Hay una pregunta que a cierta edad, cuando los años comienzan a hacer sus efectos, que todos de alguna forma nos hacemos, sin que podamos encontrar respuesta: ¿Por qué se quiere tanto a los nietos?

¿Será porque llegan cuando se siente próxima la inexorable fase de la existencia en que todo empieza a alejarse de nuestro lado? ¿Cuando algunos no sienten el calor del beso de sus hijos cuando los ven? ¿O será que la soledad del nido vacío entristece y nos hace creer que algo nos falló? ¿Acaso se deba a ese extraño sentimiento que muchos descubren al anochecer cuando ya no escuchan el sonido de más pasos en el hogar? ¿O será que los hijos de tus hijos hacen experimentar la enorme sensación de verse prolongado en la cara de un bebé, cuando grita porque tiene hambre o sonríe al calor de un abrazo o de una caricia tierna?
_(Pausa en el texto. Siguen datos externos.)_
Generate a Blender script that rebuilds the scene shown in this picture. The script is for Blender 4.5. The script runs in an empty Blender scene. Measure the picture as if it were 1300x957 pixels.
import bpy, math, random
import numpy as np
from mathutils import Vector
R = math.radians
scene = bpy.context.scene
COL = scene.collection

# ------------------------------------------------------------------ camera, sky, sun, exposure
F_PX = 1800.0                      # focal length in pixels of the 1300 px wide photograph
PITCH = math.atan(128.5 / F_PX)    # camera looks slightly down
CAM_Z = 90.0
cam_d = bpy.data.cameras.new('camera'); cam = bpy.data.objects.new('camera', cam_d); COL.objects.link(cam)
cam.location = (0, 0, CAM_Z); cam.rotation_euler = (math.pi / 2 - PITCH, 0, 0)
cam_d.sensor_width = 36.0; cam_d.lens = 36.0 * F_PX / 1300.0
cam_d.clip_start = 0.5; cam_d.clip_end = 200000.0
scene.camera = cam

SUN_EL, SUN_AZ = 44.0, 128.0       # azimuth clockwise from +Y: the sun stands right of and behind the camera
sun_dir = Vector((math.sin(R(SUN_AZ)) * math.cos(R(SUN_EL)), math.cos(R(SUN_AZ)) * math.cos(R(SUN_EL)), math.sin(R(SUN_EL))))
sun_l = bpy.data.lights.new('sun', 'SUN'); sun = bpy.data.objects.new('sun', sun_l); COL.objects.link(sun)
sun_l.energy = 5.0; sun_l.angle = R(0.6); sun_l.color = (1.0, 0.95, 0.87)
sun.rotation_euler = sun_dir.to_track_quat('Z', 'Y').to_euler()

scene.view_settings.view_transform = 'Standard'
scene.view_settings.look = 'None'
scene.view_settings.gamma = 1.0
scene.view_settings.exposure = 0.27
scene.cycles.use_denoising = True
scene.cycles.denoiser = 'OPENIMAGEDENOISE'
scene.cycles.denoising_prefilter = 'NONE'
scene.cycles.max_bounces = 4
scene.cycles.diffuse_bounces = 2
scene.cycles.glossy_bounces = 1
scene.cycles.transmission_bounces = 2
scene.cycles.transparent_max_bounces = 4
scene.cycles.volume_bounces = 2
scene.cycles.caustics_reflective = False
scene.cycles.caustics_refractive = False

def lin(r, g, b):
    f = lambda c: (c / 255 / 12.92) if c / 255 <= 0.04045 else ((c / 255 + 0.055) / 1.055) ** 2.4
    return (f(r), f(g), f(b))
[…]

Son la esperada bendición en la etapa en que, de alguna manera, los seres humanos comenzamos a hacernos preguntas para entender el lugar en donde estamos y los caminos que no alcanzamos a recorrer. Cuando ciertas reflexiones atormentan, sobre lo que se hizo o dejó de hacer, sea en momentos de indecisiones o cuando la falsa dignidad del orgullo induce a errores que nunca terminan de pagarse.

A fin de cuentas, qué importancia tiene la razón por la que uno los ame tanto, si llegan para hacernos aliviar la dura cotidianidad y hallar en ellos una nueva razón para seguir viviendo. No existe una plena realización del ser humano sin hijos y sin nietos. Verlos crecer, llevarlos a la escuela y buscarlos, escuchar sus inquietudes, compartir sus alegrías, sus problemas y ansiedades; no hay mayor felicidad. La condición de padres y abuelos es la única que no requiere aprendizaje.